As in most Ehrhart stories, there’s an unexpected twist. Ken is the nickname for Kazunori Takenaga, a Japanese citizen who ended up in the US Marines in Vietnam. And so Bill makes a side trip to Japan to visit Ken’s homeland. And then the two aging war buddies, accompanied by Anne and photographer Sachiko Akama, travel to Vietnam to re-experience old battlegrounds. Along the way, they also encounter memorable sights and historic sites in two Asian nations—Japan and Vietnam—that have created vibrant peaceful societies in the wake of wars with America.
“As we approached Hue, we crossed the bridge over the An Cuu Canal, just as Ken and I had done on the morning of January 31st, 1968, but the war was nowhere to be seen and there were no ghosts awaiting us, just a vibrant, throbbing city that was almost unrecognizable except for major landmarks like the Truong Tien Bridge spanning Song Huong—the River of Perfumes—Hue University, and of course the famous Citadel,” Ehrhart noted in a suddenly inward shift from describing Vietnam’s current scenery..
“Ken and I and a handful of other Marines had crossed Truong Tien Bridge during that first day of fighting, though we couldn’t have told you its name,” he continued. “We had tried to reach the Citadel, but had taken terrible casualties at the hands of hundreds of well-entrenched North Vietnamese firing down at us from windows and walls, and we’d had to fall back to the south side of the river, where most of the fighting took place during the first few weeks of the battle.”
“On another day,” he writes, “we drove from Hue to the old Demilitarized Zone marked by the Song Ben Hai. We walked—stoop-shouldered most of the way—through the tunnels of Vinh Moc just north of the DMZ, where an entire village of 70 families lived underground for six years to escape U.S. bombardment.
“We walked across the river, from north to south, on the Hien Luong Bridge, destroyed by U.S. bombing in 1967, but rebuilt post-war for pedestrian traffic. Several miles to the west of the bridge is Con Thien (‘the place of angels’ in Vietnamese), where Ken and I had spent a month living in a mud-infested, barbed wire-encircled collection of sandbagged bunkers, besieged by North Vietnamese artillery from the north side of the DMZ, but we could not go there because the area, still sewn with American mines, is too dangerous.”
Ken and Bill grin like they won the lottery as they pose for a photo together in the middle of the long-fought over bridge “straddling the 17th parallel at the old DMZ.” During the war, Marines couldn’t have imagined walking across that bridge and surviving. Tens of thousands of American soldiers and millions of Vietnamese soldiers and civilians died in the battles over that geographic division.
The highlight of the trip is finding the house where the war nearly ended their lives. Better to let Ehrhart tell what it meant in the way that has made his memoirs and other writings on the war widely read around the world.

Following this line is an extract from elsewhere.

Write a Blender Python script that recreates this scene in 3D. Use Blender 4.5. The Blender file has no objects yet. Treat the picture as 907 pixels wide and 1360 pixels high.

“The house, which in 1968 had had a brick wall around it, has since been entirely refurbished,” Ehrhart noted. “Looking fresh, crisp, and bright, it appears to be no older than the six-story four-star hotel built in two sections behind it, the two wings of the hotel forming an L into which the house nestles. The grass lawn has been replaced by a tiled driveway and parking area with a motorscooter rental operation and an outdoor coffee shop.
“The house itself is now the business and administrative offices for the hotel, the Duy Tan (named for yet another emperor). A young woman inside who spoke English told us that the hotel had been built in 2004, but the house dated to 1920. That was the clincher. This was the place. We were so amazed to be here, alive and happy and 62 years old (well, Ken is 63), that we did not have the presence of mind to ask if we could go up to the very room itself. No matter. This was close enough.
“That evening, Anne, Ken, and I, accompanied by Sachiko Akama, the photographer who traveled with us, went for an evening cruise on the River of Perfumes. On board with us were eight Vietnamese singers and musicians in traditional garb who performed traditional Vietnamese folk music for us.
“When they were finished, they gave us each two paper bags with candles inside. The tradition is to light the candles, make a wish, and set the bags afloat on the river.
“I cannot begin to tell you how magical that evening was, how profoundly satisfying, especially for two ex-Marines who had nearly died only blocks from that river so many years ago.
“Later, standing on a balcony of the Mercure Hue Gerbera Hotel, Ken and I looked out over the city and the river bisecting it. We could see the huge red and yellow Vietnamese national flag flying above the Citadel, illuminated by floodlights, the university that had been used as a refugee center during the battle, the park that had been our helicopter landing zone, the roofs of what had been the MACV compound (Military Assistance Command, Vietnam), even a corner of that building we’d been in when we’d been wounded, now dwarfed by the hotel built around it. But the streets were crowded with noisy, jostling, energetic people on foot, on bicycles, in cars, in buses, and of course on scooters, scooters, and more scooters. Vendors hawked postcards and fresh bread and river tours. The river flowed with colorful tour boats.
“The bridge, with an unbroken stream of motorscooters going in both directions, blazed yellow to green to blue to purple to red and back to yellow. The Huda beer sign cast a neon ribbon across the water.
“We did not speak. There was nothing to say. This is what we had come to see. A country. Not a war.”